Con Santa Caterina Siena è fatalmente l’anti-Assisi: nulla di ciò che fu e rappresentò il Poverello, con la sua mansueta beatitudine, può essere paragonato al turbine di attivismo ”municipale” di una donna volitiva e pragmatica, penultima di ventiquattro figli di Jacopo Benincasa. Pia quanto si vuole ma con una forza politica da condurla ad Avignone a riprendersi il Papa e dopo settant’anni di latitanza papale da Roma riportare un riluttante Gregorio XI sul soglio di Pietro, accompagnandolo impavida nella traversata mediterranea non priva di pericoli.

Ebbene, Santini si è trovato al cospetto di Santa Caterina fin da bambino quando la sua piissima madre, forse un po’ incurante del macabro, lo portava come a una festa ad ammirare la testa della Santa esposta alla venerazione popolare nella chiesa di San Domenico, con accanto un altro reliquiario dove si venera anche un suo pollice. Non sono “pezzi“ granché attraenti, soprattutto la testa mummificata che un po’ di orrore e forse anche di paura li avrà ingenerati in quel bambino. Ma egli è cresciuto nella ineluttabile familiarità con quella icona e se ne è pur fatto una ragione osservando la laica indifferenza di un padre tutto preso dalla lotta politica contro il fascismo. Il contrasto fra la devozione materna e lo scetticismo paterno lo hanno portato a togliere i veli alla Santa ritrovando Caterina giovane popolana carica di freschissima sensualità, fino a denudarla per mostrare le forme erotiche che esaltano una dichiarata purezza e sacralità della carne che a me è sembrata una sorta di riscatto di quel volto devastato da una morte che dura più di seicento anni.

Per me Santini è irrimediabilmente innamorato della “sua“ Caterina, e credo che questo amore sia maturato quasi obbligato nel tentativo di trasformare quella reliquia surreale in un oggetto del desiderio forse soltanto spirituale, platonico, ma con un risvolto di umana sensualità. Caterina non è l’unico tema della sua pittura, ma è sicuramente il più forte.

Pittura, quella di Enzo Santini che, come ho già accennato, è la non pittura, bensì la straordinaria “manipolazione“ della pittura. Perché è il Maestro – ed è venuto il momento di apostrofarlo con questo sacrosanto appellativo – è ancora una volta un dono che ci viene da lontano, dalla tradizione delle sperimentazioni tecniche del passato, ma con sue personali innovazioni del presente.

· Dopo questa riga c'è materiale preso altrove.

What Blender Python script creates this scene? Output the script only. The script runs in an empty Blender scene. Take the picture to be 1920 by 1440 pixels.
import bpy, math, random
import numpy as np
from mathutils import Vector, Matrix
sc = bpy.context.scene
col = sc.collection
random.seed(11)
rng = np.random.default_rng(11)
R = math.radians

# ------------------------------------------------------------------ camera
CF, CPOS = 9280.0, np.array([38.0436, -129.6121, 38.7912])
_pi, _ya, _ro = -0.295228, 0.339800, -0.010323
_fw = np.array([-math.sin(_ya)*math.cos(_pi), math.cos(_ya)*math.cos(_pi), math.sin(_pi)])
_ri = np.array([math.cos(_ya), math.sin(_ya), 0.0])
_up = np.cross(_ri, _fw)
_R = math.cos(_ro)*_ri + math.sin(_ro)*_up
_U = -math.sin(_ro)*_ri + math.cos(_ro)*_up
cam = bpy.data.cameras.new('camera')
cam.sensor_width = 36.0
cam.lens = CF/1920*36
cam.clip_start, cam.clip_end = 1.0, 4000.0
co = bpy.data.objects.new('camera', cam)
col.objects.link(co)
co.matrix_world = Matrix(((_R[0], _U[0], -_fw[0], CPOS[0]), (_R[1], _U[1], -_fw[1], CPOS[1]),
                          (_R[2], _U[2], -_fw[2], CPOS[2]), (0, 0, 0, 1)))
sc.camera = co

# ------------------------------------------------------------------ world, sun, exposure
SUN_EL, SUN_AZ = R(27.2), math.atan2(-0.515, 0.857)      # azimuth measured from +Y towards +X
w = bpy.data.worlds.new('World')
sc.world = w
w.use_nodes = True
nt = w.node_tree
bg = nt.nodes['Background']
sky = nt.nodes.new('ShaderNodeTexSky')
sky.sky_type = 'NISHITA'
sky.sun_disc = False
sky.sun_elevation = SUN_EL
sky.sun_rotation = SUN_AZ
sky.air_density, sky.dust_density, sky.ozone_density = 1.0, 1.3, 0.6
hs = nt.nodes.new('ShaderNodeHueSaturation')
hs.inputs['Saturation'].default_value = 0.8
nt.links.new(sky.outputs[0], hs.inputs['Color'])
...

Intanto c’è da dire che non dipinge, ma crea le sue opere soltanto con le mani, ovvero usando le dita come unico strumento secondo l’arte antica dell’encausto.

Risalendo alle origini egizie di questa tecnica dimenticata nei millenni, affascinato dall’alchimia celata in formule segrete e forse anche un po’ magiche, Santini si è appropriato di questa conoscenza perduta. Mescolando l’uso della cera vergine delle api, come usavano gli antichi decoratori di Tebe o di Menfi, con quello di moderni pastelli idrosolubili (meglio se di marca germanica), incidendo, graffiando, raschiando e “lucidando“ con cere e altri impiastri dei quali egli solo conosce la composizione, frutto della sua continua sperimentazione, finisce per donarci delle opere che trovo appropriato definire classiche, nel significato più intrinseco di questa parola.

Arrivo così a concludere che egli è un artista del nostro tempo che ci viene contemporaneamente donato da un tempo lontanissimo (l’Egitto dei Faraoni) e da un tempo meno remoto, il Medioevo e il Rinascimento senesi, del quale siamo ancora abbacinati per lo splendore della sua luce.